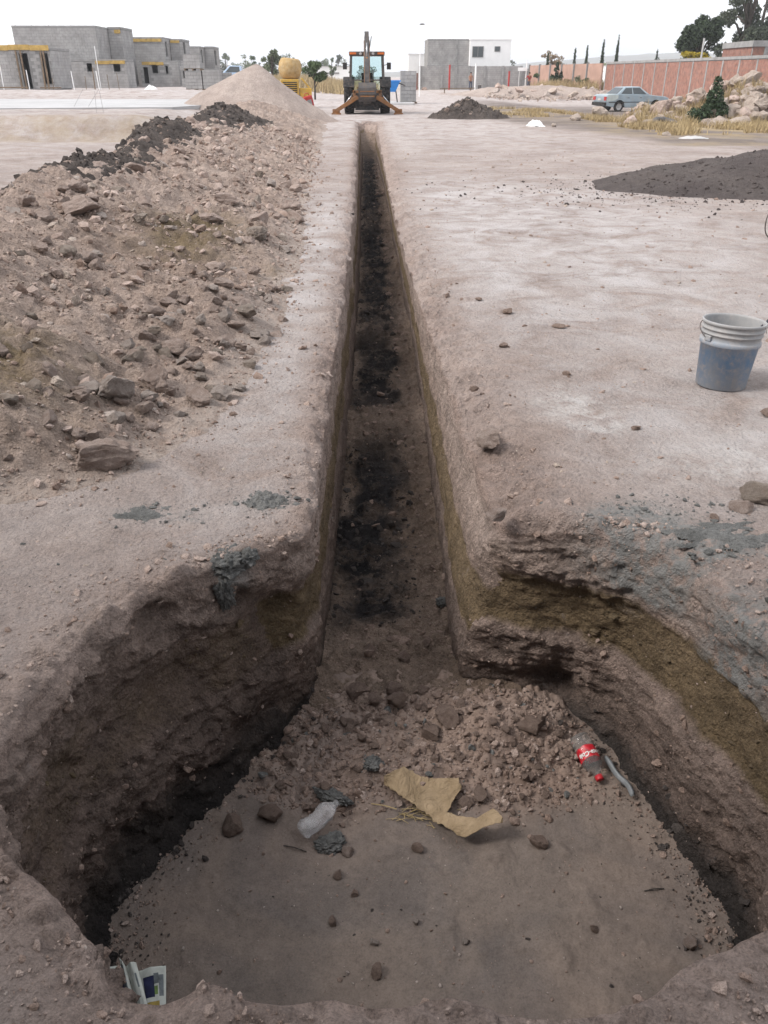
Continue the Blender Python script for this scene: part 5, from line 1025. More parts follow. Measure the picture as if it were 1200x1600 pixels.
tree('shrub', 'dark leaning shrub at the right end of the grey boundary wall', 20.6, 103, 2.2, blobs(0, 0, 1.3, 1.1, .7, .6, 8, .4, 15), 900, .13, 'mdleaf', .06, 3, cat='shrub')
for k, (x, y, s, lb, mt) in enumerate([(20.9, 93, .9, 'brownish weeds at the foot of the faded pink wall, left clump', 'dryleaf'), (21.8, 91, 1.0, 'green brown weeds at the foot of the faded pink wall, middle clump', 'ltleaf'), (22.3, 89, .9, 'weeds at the right end of the faded pink wall', 'mdleaf'), (24.6, 52, .9, 'dry brown shrub by the brick wall at the right edge', 'dryleaf'), (20.5, 47, .8, 'green shrub growing behind the top of the rock pile', 'shrub'), (16.3, 40.5, .5, 'small shrub peeking over the middle of the rock pile', 'shrub'), (9.0, 88, .8, 'low weeds', 'ltleaf')][:6]):
    tree('shrub', lb, x, y, s * 1.5, blobs(0, 0, s * .6, s, s * .7, s * .5, 7, .42, 20 + k), 700, .09, mt, .03, 3, cat='shrub')
tree('bush', 'dark green bush growing in the middle of the pale rock pile', 12.6, 32.2, 1.5, [(0, 0, .45, .4, .35, .35), (.1, 0, .9, .32, .3, .35), (.12, 0, 1.35, .18, .18, .3), (-.5, -.1, .35, .38, .3, .25), (.32, 0, .5, .32, .3, .3)], 3000, .06, 'shrub', .03, 4, cat='bush')
# distant trees, each its own
r = random.Random(5)
for k in range(34):
    px = 325 + k * 10.2 if k < 26 else 800 + (k - 26) * 38; y = r.uniform(190, 330); x = (px - 568) / 1246 * (.877 * y + .72); h = r.uniform(3.6, 6.3) * y / 260
    if 640 < px < 800: continue
    tall = r.random() < .35; rr_ = h * (.22 if tall else .42)
    tree('tree', ['far pale green tree on the hazy skyline', 'far bushy grey green tree on the hazy skyline', 'far narrow tree standing out of the hazy skyline'][2 if tall else k % 2], x, y, h, blobs(0, 0, h * .6, rr_, rr_, h * .34, 7, .42, 60 + k), 420, h * .045, ['ltleaf', 'mdleaf', 'eucleaf'][k % 3], h * .03, 2, 'trees along the far skyline', seed=80 + k)
# far buildings
t = thing('warehouse', 'long low white building far behind the dry field', 'building'); mb = MB(); mb.box((-14.5, 225, 0), (-3.2, 240, 3.3)); mb.build('wall', M['white'], t); mb = MB(); mb.box((-14.2, 224.9, 1.75), (-6.0, 224.97, 2.15)); mb.build('window_band', M['joint'], t); mb = MB(); mb.box((-14.7, 224.8, 3.31), (-3.0, 240, 3.5)); mb.build('roof', M['slab'], t)
for x0, x1, y, h, c, lb in [(-36, -31.5, 210, 3.6, 'white', 'small white house far behind the pale blue truck'), (-43, -37.5, 215, 4.6, 'brickpale', 'pinkish far house left of the small white one'), (-30, -27, 235, 3.4, 'slab', 'low grey far house right of the small white one'), (41.5, 47, 152, 3.35, 'ltleaf', 'pale green roofed shed beyond the brick wall')]:
    t = thing('house', lb, 'house'); z = 0; mb = MB(); mb.box((x0, y, z), (x1, y + 6, h - .35)); mb.build('wall', M['white' if c == 'ltleaf' else c], t); mb = MB(); mb.box((x0 - .2, y - .2, h - .347), (x1 + .2, y + 6.2, h)); mb.build('roof', M['ltleaf'] if c == 'ltleaf' else M['slab'], t)
    for q in (.25, .65): mb = MB(); mb.box((lin(x0, x1, q), y - .05, h * .4), (lin(x0, x1, q) + .8, y - .004, h * .65)); mb.build('window', M['glassdark'], t)
for x, y, h, lb in [(25.6, 69, 3.95, 'thin pale pole rising behind the red brick wall')]:
    mb = MB(); mb.tube([(x, y, -.2), (x, y, h)], .07, 8); tag(mb.build('pole', M['slab']), lb, 'pole')
t = thing('street_lamp', 'street lamp with a small dark head on a slim pale pole', 'street lamp', (4.45, 72, 0)); mb = MB(); mb.tube([(0, 0, -.3), (0, 0, 4.85), (.05, 0, 4.95)], [.05, .03, .02], 8); mb.build('pole', M['white'], t); mb = MB(); mb.lathe([(.001, -.03), (.10, -.03), (.20, 0), (.15, .05), (.001, .07)], 14, 0, Matrix.Translation((.12, 0, 4.95)) @ Matrix.Diagonal((1.1, .6, 1, 1))); mb.build('lamp_head', M['steel'], t, True)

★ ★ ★

• [Task to carry out] Restate the whole listing above exactly, except for its images.

• [Reply to the task]
Continue the Blender Python script for this scene: part 5, from line 1025. More parts follow. Measure the picture as if it were 1200x1600 pixels.
tree('shrub', 'dark leaning shrub at the right end of the grey boundary wall', 20.6, 103, 2.2, blobs(0, 0, 1.3, 1.1, .7, .6, 8, .4, 15), 900, .13, 'mdleaf', .06, 3, cat='shrub')
for k, (x, y, s, lb, mt) in enumerate([(20.9, 93, .9, 'brownish weeds at the foot of the faded pink wall, left clump', 'dryleaf'), (21.8, 91, 1.0, 'green brown weeds at the foot of the faded pink wall, middle clump', 'ltleaf'), (22.3, 89, .9, 'weeds at the right end of the faded pink wall', 'mdleaf'), (24.6, 52, .9, 'dry brown shrub by the brick wall at the right edge', 'dryleaf'), (20.5, 47, .8, 'green shrub growing behind the top of the rock pile', 'shrub'), (16.3, 40.5, .5, 'small shrub peeking over the middle of the rock pile', 'shrub'), (9.0, 88, .8, 'low weeds', 'ltleaf')][:6]):
    tree('shrub', lb, x, y, s * 1.5, blobs(0, 0, s * .6, s, s * .7, s * .5, 7, .42, 20 + k), 700, .09, mt, .03, 3, cat='shrub')
tree('bush', 'dark green bush growing in the middle of the pale rock pile', 12.6, 32.2, 1.5, [(0, 0, .45, .4, .35, .35), (.1, 0, .9, .32, .3, .35), (.12, 0, 1.35, .18, .18, .3), (-.5, -.1, .35, .38, .3, .25), (.32, 0, .5, .32, .3, .3)], 3000, .06, 'shrub', .03, 4, cat='bush')
# distant trees, each its own
r = random.Random(5)
for k in range(34):
    px = 325 + k * 10.2 if k < 26 else 800 + (k - 26) * 38; y = r.uniform(190, 330); x = (px - 568) / 1246 * (.877 * y + .72); h = r.uniform(3.6, 6.3) * y / 260
    if 640 < px < 800: continue
    tall = r.random() < .35; rr_ = h * (.22 if tall else .42)
    tree('tree', ['far pale green tree on the hazy skyline', 'far bushy grey green tree on the hazy skyline', 'far narrow tree standing out of the hazy skyline'][2 if tall else k % 2], x, y, h, blobs(0, 0, h * .6, rr_, rr_, h * .34, 7, .42, 60 + k), 420, h * .045, ['ltleaf', 'mdleaf', 'eucleaf'][k % 3], h * .03, 2, 'trees along the far skyline', seed=80 + k)
# far buildings
t = thing('warehouse', 'long low white building far behind the dry field', 'building'); mb = MB(); mb.box((-14.5, 225, 0), (-3.2, 240, 3.3)); mb.build('wall', M['white'], t); mb = MB(); mb.box((-14.2, 224.9, 1.75), (-6.0, 224.97, 2.15)); mb.build('window_band', M['joint'], t); mb = MB(); mb.box((-14.7, 224.8, 3.31), (-3.0, 240, 3.5)); mb.build('roof', M['slab'], t)
for x0, x1, y, h, c, lb in [(-36, -31.5, 210, 3.6, 'white', 'small white house far behind the pale blue truck'), (-43, -37.5, 215, 4.6, 'brickpale', 'pinkish far house left of the small white one'), (-30, -27, 235, 3.4, 'slab', 'low grey far house right of the small white one'), (41.5, 47, 152, 3.35, 'ltleaf', 'pale green roofed shed beyond the brick wall')]:
    t = thing('house', lb, 'house'); z = 0; mb = MB(); mb.box((x0, y, z), (x1, y + 6, h - .35)); mb.build('wall', M['white' if c == 'ltleaf' else c], t); mb = MB(); mb.box((x0 - .2, y - .2, h - .347), (x1 + .2, y + 6.2, h)); mb.build('roof', M['ltleaf'] if c == 'ltleaf' else M['slab'], t)
    for q in (.25, .65): mb = MB(); mb.box((lin(x0, x1, q), y - .05, h * .4), (lin(x0, x1, q) + .8, y - .004, h * .65)); mb.build('window', M['glassdark'], t)
for x, y, h, lb in [(25.6, 69, 3.95, 'thin pale pole rising behind the red brick wall')]:
    mb = MB(); mb.tube([(x, y, -.2), (x, y, h)], .07, 8); tag(mb.build('pole', M['slab']), lb, 'pole')
t = thing('street_lamp', 'street lamp with a small dark head on a slim pale pole', 'street lamp', (4.45, 72, 0)); mb = MB(); mb.tube([(0, 0, -.3), (0, 0, 4.85), (.05, 0, 4.95)], [.05, .03, .02], 8); mb.build('pole', M['white'], t); mb = MB(); mb.lathe([(.001, -.03), (.10, -.03), (.20, 0), (.15, .05), (.001, .07)], 14, 0, Matrix.Translation((.12, 0, 4.95)) @ Matrix.Diagonal((1.1, .6, 1, 1))); mb.build('lamp_head', M['steel'], t, True)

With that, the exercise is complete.